§ **Task goal**
Output every line exactly as written. Leave out pictures.

§ **Given information**
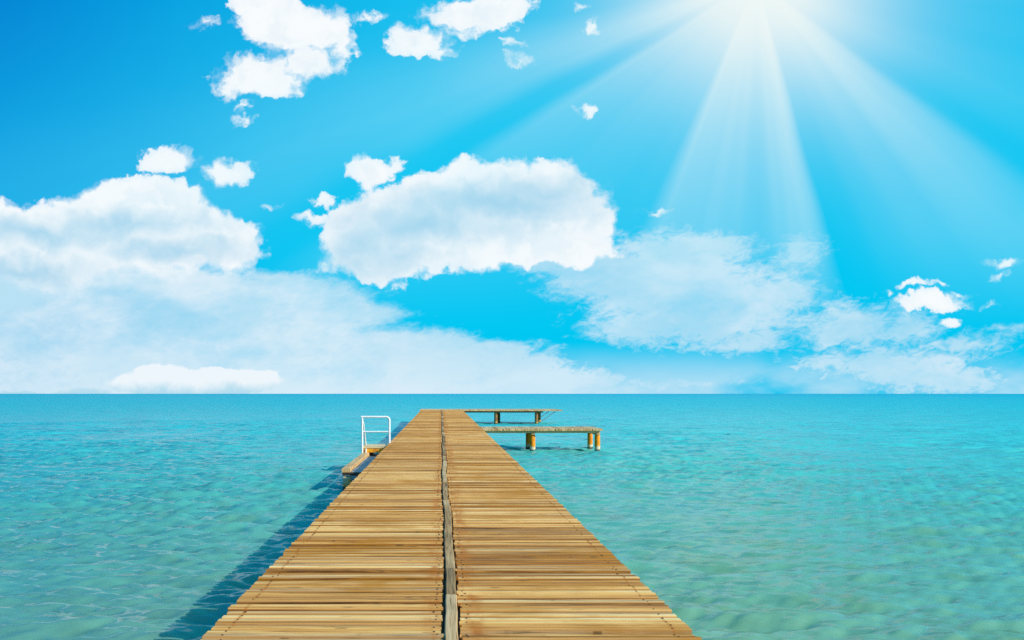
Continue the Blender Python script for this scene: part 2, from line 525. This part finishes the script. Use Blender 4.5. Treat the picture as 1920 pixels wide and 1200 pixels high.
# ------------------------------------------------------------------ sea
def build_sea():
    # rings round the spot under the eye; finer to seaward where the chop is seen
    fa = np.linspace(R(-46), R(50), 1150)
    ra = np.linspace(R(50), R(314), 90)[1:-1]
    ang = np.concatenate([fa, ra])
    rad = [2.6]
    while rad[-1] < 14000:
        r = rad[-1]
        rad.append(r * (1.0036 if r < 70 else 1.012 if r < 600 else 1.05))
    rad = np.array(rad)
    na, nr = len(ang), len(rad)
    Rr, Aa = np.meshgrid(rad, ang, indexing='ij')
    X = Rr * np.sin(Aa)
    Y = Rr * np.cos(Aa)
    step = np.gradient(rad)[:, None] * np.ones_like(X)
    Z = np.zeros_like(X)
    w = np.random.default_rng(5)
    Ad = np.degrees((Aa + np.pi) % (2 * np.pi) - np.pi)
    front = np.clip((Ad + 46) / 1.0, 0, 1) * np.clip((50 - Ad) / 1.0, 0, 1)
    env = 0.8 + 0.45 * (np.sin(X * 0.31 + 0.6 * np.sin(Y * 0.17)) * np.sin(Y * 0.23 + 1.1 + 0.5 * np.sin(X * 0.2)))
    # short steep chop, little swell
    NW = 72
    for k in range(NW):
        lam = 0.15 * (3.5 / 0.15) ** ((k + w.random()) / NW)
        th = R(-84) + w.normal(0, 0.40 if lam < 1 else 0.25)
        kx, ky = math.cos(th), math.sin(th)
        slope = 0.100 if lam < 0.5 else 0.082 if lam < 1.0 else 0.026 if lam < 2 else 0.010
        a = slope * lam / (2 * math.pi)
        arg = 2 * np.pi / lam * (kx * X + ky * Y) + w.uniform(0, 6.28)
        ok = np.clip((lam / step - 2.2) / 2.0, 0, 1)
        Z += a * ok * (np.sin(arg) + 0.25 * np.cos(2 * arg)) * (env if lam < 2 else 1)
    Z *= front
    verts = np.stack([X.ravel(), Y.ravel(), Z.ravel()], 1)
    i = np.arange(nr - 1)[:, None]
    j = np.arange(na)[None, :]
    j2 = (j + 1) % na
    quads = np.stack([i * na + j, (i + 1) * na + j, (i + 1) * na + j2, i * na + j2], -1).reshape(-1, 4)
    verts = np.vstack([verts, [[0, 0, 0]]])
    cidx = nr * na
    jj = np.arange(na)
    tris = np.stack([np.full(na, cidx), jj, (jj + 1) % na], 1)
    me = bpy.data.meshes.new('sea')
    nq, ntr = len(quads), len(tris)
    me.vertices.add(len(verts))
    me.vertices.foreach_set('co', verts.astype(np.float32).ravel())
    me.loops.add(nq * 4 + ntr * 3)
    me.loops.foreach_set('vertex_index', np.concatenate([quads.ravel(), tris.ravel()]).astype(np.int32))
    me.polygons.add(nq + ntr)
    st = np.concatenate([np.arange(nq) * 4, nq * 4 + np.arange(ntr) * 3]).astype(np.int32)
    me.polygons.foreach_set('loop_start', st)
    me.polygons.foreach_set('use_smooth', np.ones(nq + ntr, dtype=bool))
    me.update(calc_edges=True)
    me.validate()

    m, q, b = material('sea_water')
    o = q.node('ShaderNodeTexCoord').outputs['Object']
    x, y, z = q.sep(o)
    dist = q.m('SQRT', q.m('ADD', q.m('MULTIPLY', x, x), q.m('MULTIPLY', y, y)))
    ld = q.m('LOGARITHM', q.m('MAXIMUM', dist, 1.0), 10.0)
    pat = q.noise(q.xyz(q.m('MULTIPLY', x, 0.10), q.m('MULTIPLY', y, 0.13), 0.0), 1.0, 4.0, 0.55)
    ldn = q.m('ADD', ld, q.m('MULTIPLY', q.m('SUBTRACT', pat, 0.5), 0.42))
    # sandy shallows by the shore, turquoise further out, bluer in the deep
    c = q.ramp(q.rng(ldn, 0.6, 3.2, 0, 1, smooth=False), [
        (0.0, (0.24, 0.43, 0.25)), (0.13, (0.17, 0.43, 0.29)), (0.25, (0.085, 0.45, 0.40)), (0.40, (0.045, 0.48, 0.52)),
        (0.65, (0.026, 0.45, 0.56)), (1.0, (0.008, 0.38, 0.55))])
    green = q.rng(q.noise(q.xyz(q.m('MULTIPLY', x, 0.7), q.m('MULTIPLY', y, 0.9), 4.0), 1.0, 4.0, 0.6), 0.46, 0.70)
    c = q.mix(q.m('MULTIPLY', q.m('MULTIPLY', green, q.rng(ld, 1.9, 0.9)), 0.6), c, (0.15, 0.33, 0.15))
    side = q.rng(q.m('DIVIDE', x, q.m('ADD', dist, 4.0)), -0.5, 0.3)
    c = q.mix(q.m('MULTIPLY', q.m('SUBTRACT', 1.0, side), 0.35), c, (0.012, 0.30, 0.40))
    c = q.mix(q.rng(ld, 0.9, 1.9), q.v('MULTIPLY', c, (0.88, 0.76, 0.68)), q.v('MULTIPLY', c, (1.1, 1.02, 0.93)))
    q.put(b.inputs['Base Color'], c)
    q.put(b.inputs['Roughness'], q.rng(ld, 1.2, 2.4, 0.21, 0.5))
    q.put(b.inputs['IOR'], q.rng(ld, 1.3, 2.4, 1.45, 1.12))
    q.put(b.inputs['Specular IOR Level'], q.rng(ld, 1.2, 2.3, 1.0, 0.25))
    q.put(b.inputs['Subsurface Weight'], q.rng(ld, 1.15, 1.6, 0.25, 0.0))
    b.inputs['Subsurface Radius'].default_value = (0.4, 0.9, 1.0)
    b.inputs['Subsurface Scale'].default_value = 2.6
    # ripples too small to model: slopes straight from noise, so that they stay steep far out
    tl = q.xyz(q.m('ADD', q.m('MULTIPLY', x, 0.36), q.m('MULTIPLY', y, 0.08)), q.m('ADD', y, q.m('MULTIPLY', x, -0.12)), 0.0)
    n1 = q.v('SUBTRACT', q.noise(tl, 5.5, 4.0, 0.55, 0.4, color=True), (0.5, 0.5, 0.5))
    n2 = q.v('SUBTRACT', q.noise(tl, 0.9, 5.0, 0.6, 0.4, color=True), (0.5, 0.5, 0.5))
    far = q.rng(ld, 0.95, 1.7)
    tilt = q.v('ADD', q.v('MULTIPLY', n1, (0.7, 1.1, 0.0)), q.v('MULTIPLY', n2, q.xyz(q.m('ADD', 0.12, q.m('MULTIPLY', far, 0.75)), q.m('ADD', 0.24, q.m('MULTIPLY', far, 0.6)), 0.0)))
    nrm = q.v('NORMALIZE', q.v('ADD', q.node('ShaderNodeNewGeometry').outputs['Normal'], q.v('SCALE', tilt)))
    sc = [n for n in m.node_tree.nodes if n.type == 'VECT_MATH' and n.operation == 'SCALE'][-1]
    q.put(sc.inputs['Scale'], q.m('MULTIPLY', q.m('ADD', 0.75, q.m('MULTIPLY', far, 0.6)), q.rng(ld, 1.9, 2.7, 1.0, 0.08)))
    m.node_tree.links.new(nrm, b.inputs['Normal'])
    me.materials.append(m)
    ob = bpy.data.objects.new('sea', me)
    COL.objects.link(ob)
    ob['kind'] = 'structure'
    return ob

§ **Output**
Continue the Blender Python script for this scene: part 2, from line 525. This part finishes the script. Use Blender 4.5. Treat the picture as 1920 pixels wide and 1200 pixels high.
# ------------------------------------------------------------------ sea
def build_sea():
    # rings round the spot under the eye; finer to seaward where the chop is seen
    fa = np.linspace(R(-46), R(50), 1150)
    ra = np.linspace(R(50), R(314), 90)[1:-1]
    ang = np.concatenate([fa, ra])
    rad = [2.6]
    while rad[-1] < 14000:
        r = rad[-1]
        rad.append(r * (1.0036 if r < 70 else 1.012 if r < 600 else 1.05))
    rad = np.array(rad)
    na, nr = len(ang), len(rad)
    Rr, Aa = np.meshgrid(rad, ang, indexing='ij')
    X = Rr * np.sin(Aa)
    Y = Rr * np.cos(Aa)
    step = np.gradient(rad)[:, None] * np.ones_like(X)
    Z = np.zeros_like(X)
    w = np.random.default_rng(5)
    Ad = np.degrees((Aa + np.pi) % (2 * np.pi) - np.pi)
    front = np.clip((Ad + 46) / 1.0, 0, 1) * np.clip((50 - Ad) / 1.0, 0, 1)
    env = 0.8 + 0.45 * (np.sin(X * 0.31 + 0.6 * np.sin(Y * 0.17)) * np.sin(Y * 0.23 + 1.1 + 0.5 * np.sin(X * 0.2)))
    # short steep chop, little swell
    NW = 72
    for k in range(NW):
        lam = 0.15 * (3.5 / 0.15) ** ((k + w.random()) / NW)
        th = R(-84) + w.normal(0, 0.40 if lam < 1 else 0.25)
        kx, ky = math.cos(th), math.sin(th)
        slope = 0.100 if lam < 0.5 else 0.082 if lam < 1.0 else 0.026 if lam < 2 else 0.010
        a = slope * lam / (2 * math.pi)
        arg = 2 * np.pi / lam * (kx * X + ky * Y) + w.uniform(0, 6.28)
        ok = np.clip((lam / step - 2.2) / 2.0, 0, 1)
        Z += a * ok * (np.sin(arg) + 0.25 * np.cos(2 * arg)) * (env if lam < 2 else 1)
    Z *= front
    verts = np.stack([X.ravel(), Y.ravel(), Z.ravel()], 1)
    i = np.arange(nr - 1)[:, None]
    j = np.arange(na)[None, :]
    j2 = (j + 1) % na
    quads = np.stack([i * na + j, (i + 1) * na + j, (i + 1) * na + j2, i * na + j2], -1).reshape(-1, 4)
    verts = np.vstack([verts, [[0, 0, 0]]])
    cidx = nr * na
    jj = np.arange(na)
    tris = np.stack([np.full(na, cidx), jj, (jj + 1) % na], 1)
    me = bpy.data.meshes.new('sea')
    nq, ntr = len(quads), len(tris)
    me.vertices.add(len(verts))
    me.vertices.foreach_set('co', verts.astype(np.float32).ravel())
    me.loops.add(nq * 4 + ntr * 3)
    me.loops.foreach_set('vertex_index', np.concatenate([quads.ravel(), tris.ravel()]).astype(np.int32))
    me.polygons.add(nq + ntr)
    st = np.concatenate([np.arange(nq) * 4, nq * 4 + np.arange(ntr) * 3]).astype(np.int32)
    me.polygons.foreach_set('loop_start', st)
    me.polygons.foreach_set('use_smooth', np.ones(nq + ntr, dtype=bool))
    me.update(calc_edges=True)
    me.validate()

    m, q, b = material('sea_water')
    o = q.node('ShaderNodeTexCoord').outputs['Object']
    x, y, z = q.sep(o)
    dist = q.m('SQRT', q.m('ADD', q.m('MULTIPLY', x, x), q.m('MULTIPLY', y, y)))
    ld = q.m('LOGARITHM', q.m('MAXIMUM', dist, 1.0), 10.0)
    pat = q.noise(q.xyz(q.m('MULTIPLY', x, 0.10), q.m('MULTIPLY', y, 0.13), 0.0), 1.0, 4.0, 0.55)
    ldn = q.m('ADD', ld, q.m('MULTIPLY', q.m('SUBTRACT', pat, 0.5), 0.42))
    # sandy shallows by the shore, turquoise further out, bluer in the deep
    c = q.ramp(q.rng(ldn, 0.6, 3.2, 0, 1, smooth=False), [
        (0.0, (0.24, 0.43, 0.25)), (0.13, (0.17, 0.43, 0.29)), (0.25, (0.085, 0.45, 0.40)), (0.40, (0.045, 0.48, 0.52)),
        (0.65, (0.026, 0.45, 0.56)), (1.0, (0.008, 0.38, 0.55))])
    green = q.rng(q.noise(q.xyz(q.m('MULTIPLY', x, 0.7), q.m('MULTIPLY', y, 0.9), 4.0), 1.0, 4.0, 0.6), 0.46, 0.70)
    c = q.mix(q.m('MULTIPLY', q.m('MULTIPLY', green, q.rng(ld, 1.9, 0.9)), 0.6), c, (0.15, 0.33, 0.15))
    side = q.rng(q.m('DIVIDE', x, q.m('ADD', dist, 4.0)), -0.5, 0.3)
    c = q.mix(q.m('MULTIPLY', q.m('SUBTRACT', 1.0, side), 0.35), c, (0.012, 0.30, 0.40))
    c = q.mix(q.rng(ld, 0.9, 1.9), q.v('MULTIPLY', c, (0.88, 0.76, 0.68)), q.v('MULTIPLY', c, (1.1, 1.02, 0.93)))
    q.put(b.inputs['Base Color'], c)
    q.put(b.inputs['Roughness'], q.rng(ld, 1.2, 2.4, 0.21, 0.5))
    q.put(b.inputs['IOR'], q.rng(ld, 1.3, 2.4, 1.45, 1.12))
    q.put(b.inputs['Specular IOR Level'], q.rng(ld, 1.2, 2.3, 1.0, 0.25))
    q.put(b.inputs['Subsurface Weight'], q.rng(ld, 1.15, 1.6, 0.25, 0.0))
    b.inputs['Subsurface Radius'].default_value = (0.4, 0.9, 1.0)
    b.inputs['Subsurface Scale'].default_value = 2.6
    # ripples too small to model: slopes straight from noise, so that they stay steep far out
    tl = q.xyz(q.m('ADD', q.m('MULTIPLY', x, 0.36), q.m('MULTIPLY', y, 0.08)), q.m('ADD', y, q.m('MULTIPLY', x, -0.12)), 0.0)
    n1 = q.v('SUBTRACT', q.noise(tl, 5.5, 4.0, 0.55, 0.4, color=True), (0.5, 0.5, 0.5))
    n2 = q.v('SUBTRACT', q.noise(tl, 0.9, 5.0, 0.6, 0.4, color=True), (0.5, 0.5, 0.5))
    far = q.rng(ld, 0.95, 1.7)
    tilt = q.v('ADD', q.v('MULTIPLY', n1, (0.7, 1.1, 0.0)), q.v('MULTIPLY', n2, q.xyz(q.m('ADD', 0.12, q.m('MULTIPLY', far, 0.75)), q.m('ADD', 0.24, q.m('MULTIPLY', far, 0.6)), 0.0)))
    nrm = q.v('NORMALIZE', q.v('ADD', q.node('ShaderNodeNewGeometry').outputs['Normal'], q.v('SCALE', tilt)))
    sc = [n for n in m.node_tree.nodes if n.type == 'VECT_MATH' and n.operation == 'SCALE'][-1]
    q.put(sc.inputs['Scale'], q.m('MULTIPLY', q.m('ADD', 0.75, q.m('MULTIPLY', far, 0.6)), q.rng(ld, 1.9, 2.7, 1.0, 0.08)))
    m.node_tree.links.new(nrm, b.inputs['Normal'])
    me.materials.append(m)
    ob = bpy.data.objects.new('sea', me)
    COL.objects.link(ob)
    ob['kind'] = 'structure'
    return ob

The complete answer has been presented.